Mr. Otufodunrin said that most Mass Communication departments do not have online courses. “The jobs in media houses are not available. It is with this (online) skill that you can push out the old hands,” said Mr. Otufodunrin.

“Everybody who is teaching today, who is going to produce the future journalist, must know about social media,” he added.

Mr. Ajayi said that the Lagos Polytechnic are planning to introduce courses in digital journalism that would give rise to a multimedia journalist. “The online platform is a new media on its own. There is no business model that will work if we keep imposing what we have on radio, newspapers, on it. It will be garbage in garbage out.

Prof. Biakolo said that the NUC had refused to approve departments like Digital Media for the Pan Atlantic University. “There is a problem with the NUC about their capacity to make new thoughts.”

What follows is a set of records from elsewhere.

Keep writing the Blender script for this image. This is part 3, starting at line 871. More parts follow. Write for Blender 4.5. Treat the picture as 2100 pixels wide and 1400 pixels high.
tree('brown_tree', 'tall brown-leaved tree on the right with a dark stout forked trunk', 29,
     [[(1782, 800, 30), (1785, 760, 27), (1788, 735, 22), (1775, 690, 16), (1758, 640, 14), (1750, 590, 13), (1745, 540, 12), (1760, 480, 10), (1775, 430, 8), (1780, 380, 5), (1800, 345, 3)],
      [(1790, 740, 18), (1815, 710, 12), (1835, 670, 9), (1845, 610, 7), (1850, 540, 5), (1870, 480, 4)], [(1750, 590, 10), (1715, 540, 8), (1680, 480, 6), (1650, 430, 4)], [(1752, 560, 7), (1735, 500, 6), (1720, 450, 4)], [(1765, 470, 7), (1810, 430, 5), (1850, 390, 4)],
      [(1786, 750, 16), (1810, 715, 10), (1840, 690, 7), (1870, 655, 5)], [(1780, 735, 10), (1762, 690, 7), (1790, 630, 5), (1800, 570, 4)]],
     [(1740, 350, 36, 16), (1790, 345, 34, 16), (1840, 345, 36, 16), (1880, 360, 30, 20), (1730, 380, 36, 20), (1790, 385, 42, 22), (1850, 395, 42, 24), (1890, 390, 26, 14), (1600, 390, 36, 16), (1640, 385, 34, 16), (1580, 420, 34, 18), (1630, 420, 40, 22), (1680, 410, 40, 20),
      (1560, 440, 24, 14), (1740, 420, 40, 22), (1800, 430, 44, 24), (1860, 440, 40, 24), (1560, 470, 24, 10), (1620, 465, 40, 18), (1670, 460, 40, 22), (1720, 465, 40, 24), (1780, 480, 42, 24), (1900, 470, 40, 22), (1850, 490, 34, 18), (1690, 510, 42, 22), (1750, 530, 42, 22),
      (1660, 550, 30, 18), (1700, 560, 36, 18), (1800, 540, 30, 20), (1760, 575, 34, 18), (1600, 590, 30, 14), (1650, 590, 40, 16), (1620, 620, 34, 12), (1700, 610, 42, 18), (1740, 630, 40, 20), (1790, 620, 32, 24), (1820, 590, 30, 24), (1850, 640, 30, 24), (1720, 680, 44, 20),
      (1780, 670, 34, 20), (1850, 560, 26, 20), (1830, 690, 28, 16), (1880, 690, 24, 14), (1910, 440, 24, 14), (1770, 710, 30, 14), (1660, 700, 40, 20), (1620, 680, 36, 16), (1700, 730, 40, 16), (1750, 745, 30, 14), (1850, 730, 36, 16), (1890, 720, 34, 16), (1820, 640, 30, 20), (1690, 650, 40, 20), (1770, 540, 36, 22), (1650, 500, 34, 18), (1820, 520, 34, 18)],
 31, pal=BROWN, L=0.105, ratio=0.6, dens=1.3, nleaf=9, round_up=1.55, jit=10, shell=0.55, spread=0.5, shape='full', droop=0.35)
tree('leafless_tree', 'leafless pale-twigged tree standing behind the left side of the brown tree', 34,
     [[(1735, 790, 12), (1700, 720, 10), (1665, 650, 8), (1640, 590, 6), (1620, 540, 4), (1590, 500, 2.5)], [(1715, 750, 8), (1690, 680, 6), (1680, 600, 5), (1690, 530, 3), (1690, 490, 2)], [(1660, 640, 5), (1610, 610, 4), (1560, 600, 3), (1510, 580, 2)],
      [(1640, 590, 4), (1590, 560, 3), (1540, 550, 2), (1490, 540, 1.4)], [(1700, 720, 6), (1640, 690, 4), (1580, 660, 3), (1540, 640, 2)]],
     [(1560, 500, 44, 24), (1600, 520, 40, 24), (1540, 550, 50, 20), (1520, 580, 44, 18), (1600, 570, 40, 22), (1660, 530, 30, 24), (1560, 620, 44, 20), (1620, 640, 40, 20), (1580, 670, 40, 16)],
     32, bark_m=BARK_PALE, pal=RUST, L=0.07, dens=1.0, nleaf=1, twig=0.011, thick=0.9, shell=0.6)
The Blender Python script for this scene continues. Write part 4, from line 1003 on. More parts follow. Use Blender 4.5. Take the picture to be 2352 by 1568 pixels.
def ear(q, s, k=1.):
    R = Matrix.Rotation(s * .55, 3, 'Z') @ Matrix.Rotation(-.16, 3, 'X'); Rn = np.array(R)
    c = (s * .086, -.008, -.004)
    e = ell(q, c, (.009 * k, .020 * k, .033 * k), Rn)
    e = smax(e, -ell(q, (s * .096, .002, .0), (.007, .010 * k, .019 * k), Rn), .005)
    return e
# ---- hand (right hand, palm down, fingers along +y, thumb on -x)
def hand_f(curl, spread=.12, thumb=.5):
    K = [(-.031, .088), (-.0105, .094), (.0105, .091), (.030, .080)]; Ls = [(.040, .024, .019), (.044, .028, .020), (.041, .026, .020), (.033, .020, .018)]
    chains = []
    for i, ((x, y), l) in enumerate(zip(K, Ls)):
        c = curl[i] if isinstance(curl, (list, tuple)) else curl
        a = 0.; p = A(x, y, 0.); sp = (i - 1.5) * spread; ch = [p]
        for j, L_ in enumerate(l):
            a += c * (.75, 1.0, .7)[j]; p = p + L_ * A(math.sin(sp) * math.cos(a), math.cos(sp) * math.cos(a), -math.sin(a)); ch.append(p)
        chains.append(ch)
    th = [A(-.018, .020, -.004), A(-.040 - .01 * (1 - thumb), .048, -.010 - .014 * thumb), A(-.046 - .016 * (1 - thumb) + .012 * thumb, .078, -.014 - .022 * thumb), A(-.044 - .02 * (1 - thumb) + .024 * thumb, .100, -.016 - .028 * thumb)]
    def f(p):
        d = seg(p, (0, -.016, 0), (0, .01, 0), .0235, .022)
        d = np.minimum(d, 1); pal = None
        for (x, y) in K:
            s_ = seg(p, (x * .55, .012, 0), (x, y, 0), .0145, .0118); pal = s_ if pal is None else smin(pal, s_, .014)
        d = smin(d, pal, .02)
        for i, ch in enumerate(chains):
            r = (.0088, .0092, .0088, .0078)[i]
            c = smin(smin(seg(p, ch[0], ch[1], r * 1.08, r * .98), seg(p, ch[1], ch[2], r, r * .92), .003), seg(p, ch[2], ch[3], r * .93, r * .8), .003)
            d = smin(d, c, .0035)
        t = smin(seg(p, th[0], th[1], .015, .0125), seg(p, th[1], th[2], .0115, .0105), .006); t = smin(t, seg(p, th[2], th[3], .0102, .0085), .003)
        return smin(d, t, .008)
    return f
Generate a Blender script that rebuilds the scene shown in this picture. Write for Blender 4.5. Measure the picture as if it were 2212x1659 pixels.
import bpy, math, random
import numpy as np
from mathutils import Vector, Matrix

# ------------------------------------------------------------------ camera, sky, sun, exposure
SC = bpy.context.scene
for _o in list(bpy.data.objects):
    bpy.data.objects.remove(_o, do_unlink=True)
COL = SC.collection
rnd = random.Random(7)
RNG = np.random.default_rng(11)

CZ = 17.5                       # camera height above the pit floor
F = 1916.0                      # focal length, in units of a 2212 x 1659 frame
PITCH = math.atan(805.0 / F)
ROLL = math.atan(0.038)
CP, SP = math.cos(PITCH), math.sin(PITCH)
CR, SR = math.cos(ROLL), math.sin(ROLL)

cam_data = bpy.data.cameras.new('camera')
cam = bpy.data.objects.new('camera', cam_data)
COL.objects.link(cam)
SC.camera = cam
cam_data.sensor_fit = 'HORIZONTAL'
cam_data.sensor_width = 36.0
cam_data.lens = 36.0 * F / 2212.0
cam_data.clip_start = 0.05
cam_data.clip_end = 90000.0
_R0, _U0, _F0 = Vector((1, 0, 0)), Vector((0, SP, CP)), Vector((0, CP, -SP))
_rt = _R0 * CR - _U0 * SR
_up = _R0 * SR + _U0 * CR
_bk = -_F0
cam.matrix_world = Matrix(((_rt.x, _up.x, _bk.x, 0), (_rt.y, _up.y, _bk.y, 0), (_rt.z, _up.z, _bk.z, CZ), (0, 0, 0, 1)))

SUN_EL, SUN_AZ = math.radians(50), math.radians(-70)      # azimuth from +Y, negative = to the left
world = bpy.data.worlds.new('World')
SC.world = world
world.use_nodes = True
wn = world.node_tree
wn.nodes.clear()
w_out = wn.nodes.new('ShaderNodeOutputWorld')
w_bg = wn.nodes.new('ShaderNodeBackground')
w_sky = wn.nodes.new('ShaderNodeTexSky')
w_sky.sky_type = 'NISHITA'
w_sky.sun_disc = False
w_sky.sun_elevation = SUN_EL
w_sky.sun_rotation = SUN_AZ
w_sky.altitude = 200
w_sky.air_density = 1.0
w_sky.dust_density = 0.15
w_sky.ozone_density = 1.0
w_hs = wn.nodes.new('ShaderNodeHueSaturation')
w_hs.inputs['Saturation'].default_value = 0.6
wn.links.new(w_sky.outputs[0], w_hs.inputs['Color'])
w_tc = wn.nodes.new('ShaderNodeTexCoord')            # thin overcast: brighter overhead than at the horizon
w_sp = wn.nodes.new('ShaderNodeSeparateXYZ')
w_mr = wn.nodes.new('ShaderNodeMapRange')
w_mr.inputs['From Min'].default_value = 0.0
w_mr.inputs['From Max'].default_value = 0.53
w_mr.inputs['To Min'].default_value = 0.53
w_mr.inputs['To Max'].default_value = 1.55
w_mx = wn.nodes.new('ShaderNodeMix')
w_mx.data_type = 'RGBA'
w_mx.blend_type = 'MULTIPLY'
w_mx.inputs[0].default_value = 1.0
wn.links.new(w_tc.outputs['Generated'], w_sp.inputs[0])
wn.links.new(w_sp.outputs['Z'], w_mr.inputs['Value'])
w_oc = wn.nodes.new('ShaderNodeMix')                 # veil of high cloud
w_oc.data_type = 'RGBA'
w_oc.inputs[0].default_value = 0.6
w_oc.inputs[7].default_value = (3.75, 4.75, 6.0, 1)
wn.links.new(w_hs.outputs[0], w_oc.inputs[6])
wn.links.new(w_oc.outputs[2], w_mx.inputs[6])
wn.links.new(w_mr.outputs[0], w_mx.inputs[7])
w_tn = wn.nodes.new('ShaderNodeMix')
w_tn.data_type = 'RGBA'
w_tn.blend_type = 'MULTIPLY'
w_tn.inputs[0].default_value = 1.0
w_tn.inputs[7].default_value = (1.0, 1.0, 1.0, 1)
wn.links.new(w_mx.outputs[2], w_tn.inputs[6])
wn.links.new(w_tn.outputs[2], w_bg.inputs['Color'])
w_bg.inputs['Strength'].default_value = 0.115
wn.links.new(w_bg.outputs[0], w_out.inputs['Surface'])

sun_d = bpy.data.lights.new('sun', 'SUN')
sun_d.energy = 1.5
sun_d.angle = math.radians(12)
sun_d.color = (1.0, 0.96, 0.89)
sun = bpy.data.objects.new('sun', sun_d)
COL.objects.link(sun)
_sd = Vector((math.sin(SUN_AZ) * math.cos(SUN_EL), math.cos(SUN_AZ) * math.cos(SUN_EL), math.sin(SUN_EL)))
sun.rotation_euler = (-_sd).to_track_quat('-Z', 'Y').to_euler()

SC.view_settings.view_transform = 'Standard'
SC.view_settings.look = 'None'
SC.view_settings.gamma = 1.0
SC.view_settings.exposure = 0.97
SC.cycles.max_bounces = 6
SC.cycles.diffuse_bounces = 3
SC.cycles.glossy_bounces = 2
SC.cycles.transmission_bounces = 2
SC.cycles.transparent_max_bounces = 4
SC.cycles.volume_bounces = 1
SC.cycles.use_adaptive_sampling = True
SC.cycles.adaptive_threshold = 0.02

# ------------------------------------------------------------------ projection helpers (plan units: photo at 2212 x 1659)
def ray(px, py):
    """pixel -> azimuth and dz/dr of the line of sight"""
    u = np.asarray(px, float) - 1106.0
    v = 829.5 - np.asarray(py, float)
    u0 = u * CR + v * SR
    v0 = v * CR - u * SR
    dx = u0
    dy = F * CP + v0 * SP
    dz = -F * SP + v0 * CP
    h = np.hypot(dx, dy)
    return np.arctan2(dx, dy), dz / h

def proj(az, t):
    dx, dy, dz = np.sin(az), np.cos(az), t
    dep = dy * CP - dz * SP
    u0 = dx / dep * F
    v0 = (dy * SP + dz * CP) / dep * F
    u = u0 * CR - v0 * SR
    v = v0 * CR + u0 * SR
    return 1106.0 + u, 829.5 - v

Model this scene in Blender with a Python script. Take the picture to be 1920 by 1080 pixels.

A question and answer session preceded the session.


The discussion in the second session has centred around traffic to websites and creating a paywall.

Mr. Uvie-Emegbo advocated for a 4C approach to make money through online media.

1. Channel: Digital channels like You Tube, email newsletters, and so on. “How well are they doing? If you check the pages, you’ll understand that there are a lot of clowns in the media industry.”

2. Content: Newspapers need to be proactive. “How many sites have a content on the 2015 election, for instance?”

3. Customer Intimacy: “If you don’t know your customer, how can you segment them? Before we even go to paywall, we are missing the fundamentals.”

4. Collaboration: “How much involvement are your employees in all of these? How many of you have tweeted a story your organization has published?”

Mr. Uvie-Emegbo noted that there would be people to pay for news but newspapers “are not doing enough to make them pay.”


Omoyele Sowore, Publisher of Sahara Reporters, apologizing for coming late, blamed his lateness on the news of the suspension of the CBN governor. “We were tracking him somewhere in Niger Republic. It’s like he knew he was gonna be sacked.”

Mr. Sowore also said that most Nigerian journalists do not have social media accounts. “Stop complaining about Sahara Reporters breaking all the news. Move to the front lines and start breaking the news. Journalism is not changing, it has changed forever.”

The summit moves into the second session: ‘What Does It Profit Us?’


The first session ‘Does One Platform Suit All?’ began with panellists Tolu Ogunlesi, Joke Kujenya, and Pelu Awofeso.

Mr. Obe moderated.

Mr. Ogunlesi, narrating his experience with social media, said that his first blog was a blog in 2005 when the BBC were picking people to blog about their daily lives. “Social media allows unmediated access,” he said.

Mr. Ogunlesi also said that social media brings government closer to the people. “It has completely changed the way we do journalism. It forces us to adapt. It challenges us to stay ahead. It is no longer about keeping up,” Mr. Ogunlesi said.

Ms. Kujenya said that she hadn’t wanted to have anything to do with social media. “It is a sharing culture,” she said.

For Mr. Awofeso, social media was an opportunity for him to learn. “Different people want different things on social media. You can us it for news gathering, to pursue an agenda, and others.”

The first session ended with a question and answer session.


Mr. Oduoza says UBA is “really honoured” to play host to journalists and editors. He also says that the bank will partner with the media.

“The two requests that TO (Taiwo Obe) made. I’ll say from UBA and the banking industry it is something that can be done. We will partner with you and see how we can go about it,” says Mr. Oduoza.

“JP Morgan is the biggest financier of the US Box Office. There is no reason the banking industry cannot partner with the media.”


Taiwo Obe, the Summit Convener, gives his opening speech. He urges the Nigerian media to celebrate Nigerians who are doing great things with Information Technology. He describes the summit as an “occasion to declare a new direction for journalism.”

“People are making good fortunes from adapting to technology,” he says.

Mr. Obe appeals to the UBA GMD to assist the Nigerian media to go hi tech.

“We are ready to go digital. We need backing. It is money. The Mayor of New York just put down US$10 million for African media. We need that kind of backing.

“You can set up an intervention fund. It’s not only Nollywood that needs intervention. The Bank of Industry knows these things,” Mr. Obe tells the UBA GMD.

“Please write it down. I know you want to write it down,” he adds.


The summit begins with the announcer apologizing for a “slightly late” start. Philip Oduoza, the Group Managing Director of the United Bank for Africa, and his deputy are in attendance.

“We got to know about this programme a couple of months ago. Immediately we jumped at it. We started talking with Mr. Taiwo Obe and quickly we got approval for it to happen,” the announcer said.